**Task brief:** Exactly the lines from the start of the data below through the line that contains "INT=mat('interior_wall',(.42,.34,.26),.9,var=.1)" are to be copied, with pictures left out.
******************************
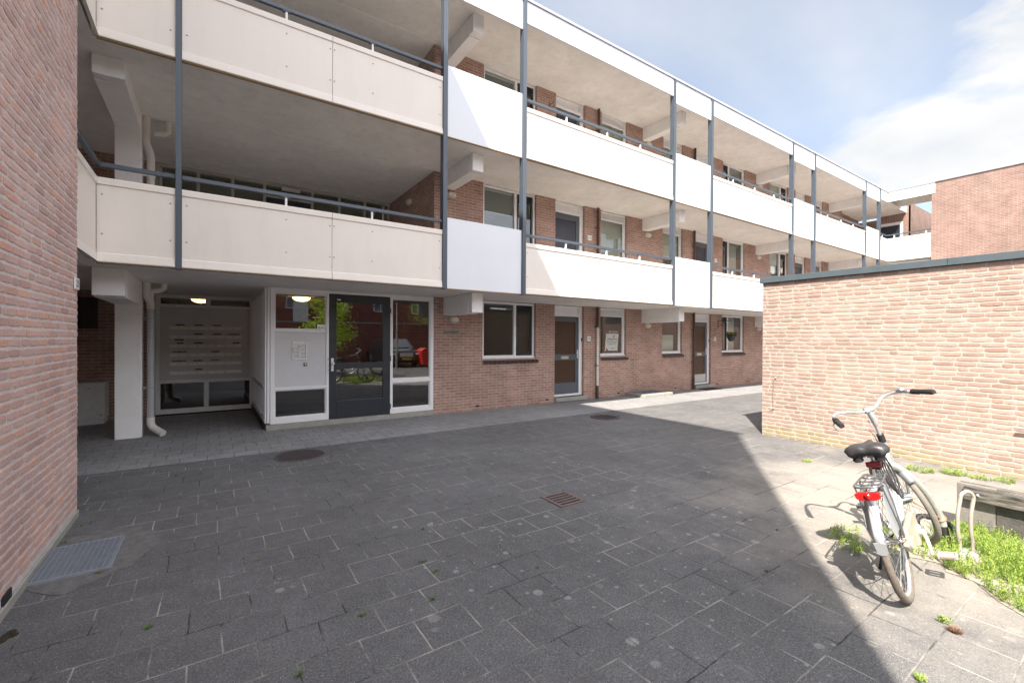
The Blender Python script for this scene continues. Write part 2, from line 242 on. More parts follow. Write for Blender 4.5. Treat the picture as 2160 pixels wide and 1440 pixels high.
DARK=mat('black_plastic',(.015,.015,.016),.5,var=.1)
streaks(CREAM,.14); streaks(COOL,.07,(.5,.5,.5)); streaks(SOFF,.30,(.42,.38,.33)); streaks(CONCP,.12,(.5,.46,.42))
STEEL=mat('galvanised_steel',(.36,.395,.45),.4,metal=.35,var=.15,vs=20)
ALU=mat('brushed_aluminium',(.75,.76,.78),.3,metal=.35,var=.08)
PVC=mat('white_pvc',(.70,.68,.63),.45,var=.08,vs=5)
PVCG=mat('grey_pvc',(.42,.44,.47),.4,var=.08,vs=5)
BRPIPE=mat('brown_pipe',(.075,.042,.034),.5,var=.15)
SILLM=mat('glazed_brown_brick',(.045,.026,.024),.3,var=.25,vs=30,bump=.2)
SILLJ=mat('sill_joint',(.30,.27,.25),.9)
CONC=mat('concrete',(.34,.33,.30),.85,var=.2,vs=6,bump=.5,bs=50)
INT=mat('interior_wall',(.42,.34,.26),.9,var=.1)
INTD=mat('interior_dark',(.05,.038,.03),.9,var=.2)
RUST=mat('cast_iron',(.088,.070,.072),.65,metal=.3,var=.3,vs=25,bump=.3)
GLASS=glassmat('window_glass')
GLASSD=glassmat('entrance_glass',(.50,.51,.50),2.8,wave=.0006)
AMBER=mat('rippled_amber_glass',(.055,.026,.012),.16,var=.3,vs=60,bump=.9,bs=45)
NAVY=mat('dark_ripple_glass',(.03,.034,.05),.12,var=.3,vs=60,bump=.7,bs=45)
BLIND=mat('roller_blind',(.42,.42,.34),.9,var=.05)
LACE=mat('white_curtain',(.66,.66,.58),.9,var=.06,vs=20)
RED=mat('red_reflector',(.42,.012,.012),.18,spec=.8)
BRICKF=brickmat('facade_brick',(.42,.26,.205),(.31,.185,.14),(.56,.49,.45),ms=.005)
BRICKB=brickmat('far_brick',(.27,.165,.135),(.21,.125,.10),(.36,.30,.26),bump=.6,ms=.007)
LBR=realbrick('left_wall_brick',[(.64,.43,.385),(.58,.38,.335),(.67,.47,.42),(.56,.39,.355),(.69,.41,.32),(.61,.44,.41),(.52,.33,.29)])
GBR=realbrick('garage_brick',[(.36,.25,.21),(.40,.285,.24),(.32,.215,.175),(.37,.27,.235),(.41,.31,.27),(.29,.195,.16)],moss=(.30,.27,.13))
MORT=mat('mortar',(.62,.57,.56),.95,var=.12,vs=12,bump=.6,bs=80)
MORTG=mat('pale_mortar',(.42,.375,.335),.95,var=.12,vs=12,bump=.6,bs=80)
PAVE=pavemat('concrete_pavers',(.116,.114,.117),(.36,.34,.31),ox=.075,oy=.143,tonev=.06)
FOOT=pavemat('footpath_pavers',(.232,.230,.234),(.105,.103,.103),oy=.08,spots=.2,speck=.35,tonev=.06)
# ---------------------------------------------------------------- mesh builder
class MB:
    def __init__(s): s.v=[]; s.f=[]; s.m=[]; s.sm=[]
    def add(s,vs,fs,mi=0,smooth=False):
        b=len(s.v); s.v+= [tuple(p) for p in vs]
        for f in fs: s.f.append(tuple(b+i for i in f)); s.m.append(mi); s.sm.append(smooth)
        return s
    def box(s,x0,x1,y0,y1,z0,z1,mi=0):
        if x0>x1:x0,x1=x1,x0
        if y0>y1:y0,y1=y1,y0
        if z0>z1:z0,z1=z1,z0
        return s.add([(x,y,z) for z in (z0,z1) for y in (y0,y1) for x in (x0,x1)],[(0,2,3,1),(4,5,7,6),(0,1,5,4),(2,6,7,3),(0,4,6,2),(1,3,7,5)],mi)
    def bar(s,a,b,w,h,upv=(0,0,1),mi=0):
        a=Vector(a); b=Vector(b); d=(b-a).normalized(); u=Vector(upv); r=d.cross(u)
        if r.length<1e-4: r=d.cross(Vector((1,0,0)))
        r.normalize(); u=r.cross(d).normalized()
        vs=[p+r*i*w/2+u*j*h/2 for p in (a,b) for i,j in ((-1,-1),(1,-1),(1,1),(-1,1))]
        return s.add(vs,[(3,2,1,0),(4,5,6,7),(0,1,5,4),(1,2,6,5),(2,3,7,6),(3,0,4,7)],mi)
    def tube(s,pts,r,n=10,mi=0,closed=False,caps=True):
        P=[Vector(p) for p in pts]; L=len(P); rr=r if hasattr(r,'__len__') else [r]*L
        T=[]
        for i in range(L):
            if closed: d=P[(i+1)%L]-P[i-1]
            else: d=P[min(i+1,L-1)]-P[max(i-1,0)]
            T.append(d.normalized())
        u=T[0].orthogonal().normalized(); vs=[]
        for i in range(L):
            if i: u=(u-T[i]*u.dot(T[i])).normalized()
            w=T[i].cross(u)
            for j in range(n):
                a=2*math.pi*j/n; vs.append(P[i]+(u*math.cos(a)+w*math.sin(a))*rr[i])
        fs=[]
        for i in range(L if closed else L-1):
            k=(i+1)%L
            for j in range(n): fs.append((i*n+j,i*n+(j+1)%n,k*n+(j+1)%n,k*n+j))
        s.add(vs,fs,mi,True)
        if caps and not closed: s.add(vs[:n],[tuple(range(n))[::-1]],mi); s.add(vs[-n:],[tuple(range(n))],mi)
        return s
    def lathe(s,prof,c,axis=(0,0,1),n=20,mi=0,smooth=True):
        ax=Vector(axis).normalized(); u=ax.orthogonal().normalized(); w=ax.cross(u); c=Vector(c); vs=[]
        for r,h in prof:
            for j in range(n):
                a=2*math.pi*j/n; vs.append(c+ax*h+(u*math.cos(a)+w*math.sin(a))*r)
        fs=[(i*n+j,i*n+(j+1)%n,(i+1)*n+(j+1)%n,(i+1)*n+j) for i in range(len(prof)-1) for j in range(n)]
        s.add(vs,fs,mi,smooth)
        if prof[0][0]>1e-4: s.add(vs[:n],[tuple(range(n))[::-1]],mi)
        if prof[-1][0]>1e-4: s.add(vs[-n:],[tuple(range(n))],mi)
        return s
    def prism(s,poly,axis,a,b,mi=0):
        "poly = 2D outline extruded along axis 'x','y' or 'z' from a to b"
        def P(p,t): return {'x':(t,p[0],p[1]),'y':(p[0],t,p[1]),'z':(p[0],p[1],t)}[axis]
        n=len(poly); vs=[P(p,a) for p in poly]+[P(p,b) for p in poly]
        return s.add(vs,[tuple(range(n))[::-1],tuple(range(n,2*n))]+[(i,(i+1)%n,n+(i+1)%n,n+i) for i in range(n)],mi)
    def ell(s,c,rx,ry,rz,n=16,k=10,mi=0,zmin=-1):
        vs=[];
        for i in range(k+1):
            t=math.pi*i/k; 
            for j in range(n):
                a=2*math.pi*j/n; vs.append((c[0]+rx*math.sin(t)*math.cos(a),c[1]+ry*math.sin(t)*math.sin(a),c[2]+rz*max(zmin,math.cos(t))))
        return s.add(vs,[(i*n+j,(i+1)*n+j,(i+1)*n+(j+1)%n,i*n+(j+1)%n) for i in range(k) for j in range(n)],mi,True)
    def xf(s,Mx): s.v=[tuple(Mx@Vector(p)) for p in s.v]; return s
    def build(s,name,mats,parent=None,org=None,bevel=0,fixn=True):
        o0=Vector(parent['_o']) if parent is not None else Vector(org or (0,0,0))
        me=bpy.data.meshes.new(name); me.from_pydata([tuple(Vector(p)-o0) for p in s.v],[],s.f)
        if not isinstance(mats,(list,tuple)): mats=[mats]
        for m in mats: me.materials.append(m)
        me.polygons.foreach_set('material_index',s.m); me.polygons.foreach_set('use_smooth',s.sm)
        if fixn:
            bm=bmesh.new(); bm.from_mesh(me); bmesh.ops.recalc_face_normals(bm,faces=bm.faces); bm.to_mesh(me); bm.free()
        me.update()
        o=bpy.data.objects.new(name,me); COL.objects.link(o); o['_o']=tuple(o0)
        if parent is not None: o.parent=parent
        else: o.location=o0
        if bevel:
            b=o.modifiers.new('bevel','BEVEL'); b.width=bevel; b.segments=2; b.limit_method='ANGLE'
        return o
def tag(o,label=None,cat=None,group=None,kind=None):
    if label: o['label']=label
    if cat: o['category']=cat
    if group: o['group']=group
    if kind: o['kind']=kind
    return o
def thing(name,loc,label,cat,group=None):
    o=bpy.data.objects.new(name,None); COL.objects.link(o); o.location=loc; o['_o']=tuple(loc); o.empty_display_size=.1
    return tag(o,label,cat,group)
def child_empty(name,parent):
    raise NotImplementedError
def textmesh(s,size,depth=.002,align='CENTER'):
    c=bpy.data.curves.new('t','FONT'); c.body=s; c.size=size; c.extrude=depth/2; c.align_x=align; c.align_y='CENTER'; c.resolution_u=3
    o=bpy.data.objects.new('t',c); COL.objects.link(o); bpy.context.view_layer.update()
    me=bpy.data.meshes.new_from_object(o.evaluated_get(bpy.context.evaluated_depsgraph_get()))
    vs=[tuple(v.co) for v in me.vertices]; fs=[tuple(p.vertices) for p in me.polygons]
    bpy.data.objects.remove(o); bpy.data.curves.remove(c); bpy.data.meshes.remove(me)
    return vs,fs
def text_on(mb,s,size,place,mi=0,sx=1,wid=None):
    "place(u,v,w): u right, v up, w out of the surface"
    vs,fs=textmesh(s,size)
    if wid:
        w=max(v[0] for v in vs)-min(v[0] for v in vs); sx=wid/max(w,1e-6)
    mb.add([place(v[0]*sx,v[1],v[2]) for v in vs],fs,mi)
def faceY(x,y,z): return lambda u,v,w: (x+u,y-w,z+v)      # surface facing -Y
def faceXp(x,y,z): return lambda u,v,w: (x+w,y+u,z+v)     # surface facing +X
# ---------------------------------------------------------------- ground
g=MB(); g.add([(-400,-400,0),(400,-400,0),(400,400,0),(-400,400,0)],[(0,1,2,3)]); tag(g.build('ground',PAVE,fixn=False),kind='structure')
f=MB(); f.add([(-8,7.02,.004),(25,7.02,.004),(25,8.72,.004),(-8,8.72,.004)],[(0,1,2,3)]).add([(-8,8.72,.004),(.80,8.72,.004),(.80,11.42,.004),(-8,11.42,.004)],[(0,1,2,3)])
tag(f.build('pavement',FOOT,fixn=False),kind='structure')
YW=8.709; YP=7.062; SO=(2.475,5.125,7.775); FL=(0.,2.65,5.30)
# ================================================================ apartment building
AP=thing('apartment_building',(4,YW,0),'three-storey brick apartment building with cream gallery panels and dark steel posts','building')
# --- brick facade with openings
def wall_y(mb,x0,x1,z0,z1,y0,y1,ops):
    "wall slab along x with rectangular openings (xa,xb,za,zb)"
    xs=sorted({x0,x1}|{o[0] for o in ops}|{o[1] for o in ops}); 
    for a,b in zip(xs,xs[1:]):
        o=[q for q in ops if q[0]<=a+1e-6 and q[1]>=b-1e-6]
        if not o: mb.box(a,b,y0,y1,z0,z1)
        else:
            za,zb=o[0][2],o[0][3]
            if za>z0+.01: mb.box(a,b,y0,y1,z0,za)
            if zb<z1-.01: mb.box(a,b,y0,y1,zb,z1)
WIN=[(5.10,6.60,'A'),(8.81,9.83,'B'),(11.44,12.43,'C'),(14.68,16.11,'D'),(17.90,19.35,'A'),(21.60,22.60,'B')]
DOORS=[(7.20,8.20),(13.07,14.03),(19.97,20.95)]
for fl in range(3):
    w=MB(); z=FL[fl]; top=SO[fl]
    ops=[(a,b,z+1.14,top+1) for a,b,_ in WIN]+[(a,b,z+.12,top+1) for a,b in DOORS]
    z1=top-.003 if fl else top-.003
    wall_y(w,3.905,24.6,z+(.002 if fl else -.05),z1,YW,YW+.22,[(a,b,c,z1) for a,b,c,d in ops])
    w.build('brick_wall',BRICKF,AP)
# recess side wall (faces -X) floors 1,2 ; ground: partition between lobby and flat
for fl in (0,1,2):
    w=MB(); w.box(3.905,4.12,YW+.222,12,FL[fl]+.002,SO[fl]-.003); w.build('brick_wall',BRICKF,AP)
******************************
**Exercise result:**
The Blender Python script for this scene continues. Write part 2, from line 242 on. More parts follow. Write for Blender 4.5. Treat the picture as 2160 pixels wide and 1440 pixels high.
DARK=mat('black_plastic',(.015,.015,.016),.5,var=.1)
streaks(CREAM,.14); streaks(COOL,.07,(.5,.5,.5)); streaks(SOFF,.30,(.42,.38,.33)); streaks(CONCP,.12,(.5,.46,.42))
STEEL=mat('galvanised_steel',(.36,.395,.45),.4,metal=.35,var=.15,vs=20)
ALU=mat('brushed_aluminium',(.75,.76,.78),.3,metal=.35,var=.08)
PVC=mat('white_pvc',(.70,.68,.63),.45,var=.08,vs=5)
PVCG=mat('grey_pvc',(.42,.44,.47),.4,var=.08,vs=5)
BRPIPE=mat('brown_pipe',(.075,.042,.034),.5,var=.15)
SILLM=mat('glazed_brown_brick',(.045,.026,.024),.3,var=.25,vs=30,bump=.2)
SILLJ=mat('sill_joint',(.30,.27,.25),.9)
CONC=mat('concrete',(.34,.33,.30),.85,var=.2,vs=6,bump=.5,bs=50)
INT=mat('interior_wall',(.42,.34,.26),.9,var=.1)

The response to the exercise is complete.